入居されてからも上原さんのお体は徐々に衰えていき、半年後にはついに食べ物も飲み物も受け付けなくなってしまいました。このような状態になると、点滴で命をつなぐか、何もせず自然に死を待つターミナルケア(看取り介護)を行うか、選択をしなければいけません。上原さんのご家族は、看取り介護を希望されました。それは、上原さんご自身が、まだ意識がはっきりされていたころから望んでいたことでもあります。
看取り介護開始から数日、文福の様子が…
食べ物も飲み物も一切受けつけなくなってから、どれくらい生きることができるか。それは人によって大きく異なります。数日という場合もあれば、1か月という場合もあります。私たちの経験では最も多いのは、10日~2週間くらいでしょうか。しかし上原さんは、予想よりはるかに早かったのです。
医師から、もう食べ物も飲み物も無理だと診断され、医師とご家族、そしてホームの介護職員に相談員、看護師が話し合い、看取り介護を開始すると決断してから数日後、文福が上原さんのお部屋の扉の前でうなだれていました。
ユニット長(ユニットの介護職員のリーダー)の坂田弘子(仮名)は、文福の様子を見て「あれっ」と思ったそうですが、上原さんの旅立ちが近づいているとはまだ考えていませんでした。

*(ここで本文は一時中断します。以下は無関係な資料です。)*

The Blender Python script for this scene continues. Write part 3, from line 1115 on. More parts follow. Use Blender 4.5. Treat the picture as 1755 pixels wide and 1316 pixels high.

看取り介護を始めてから数日しかたっていなかったためです。文福ほどではないにしても、介護職員も入居者様がどれくらいで逝去されるかの予想はつきます。坂田は、上原さんの逝去はもう少し先だと思っていました。
ベッドに上がり込む文福に、職員は「もしかしたら」
文福はわずか1時間ほど扉の前にいた後、部屋の中に入ると、ベッドに上がり、上原さんに寄り添いました。この段階で坂田は、「もしかしたら」と思ったそうです。この時はもう夜だったので、坂田は夜勤職員に、上原さんの様子に気を付けているように指示して、退勤しました。
坂田のところに、上原さんが逝去されたと電話が入ったのは、午前2時半のことです。もしかしたら呼ばれることがあるかもしれないと、覚悟と準備をしていた坂田はすぐにホームに駆けつけることができました。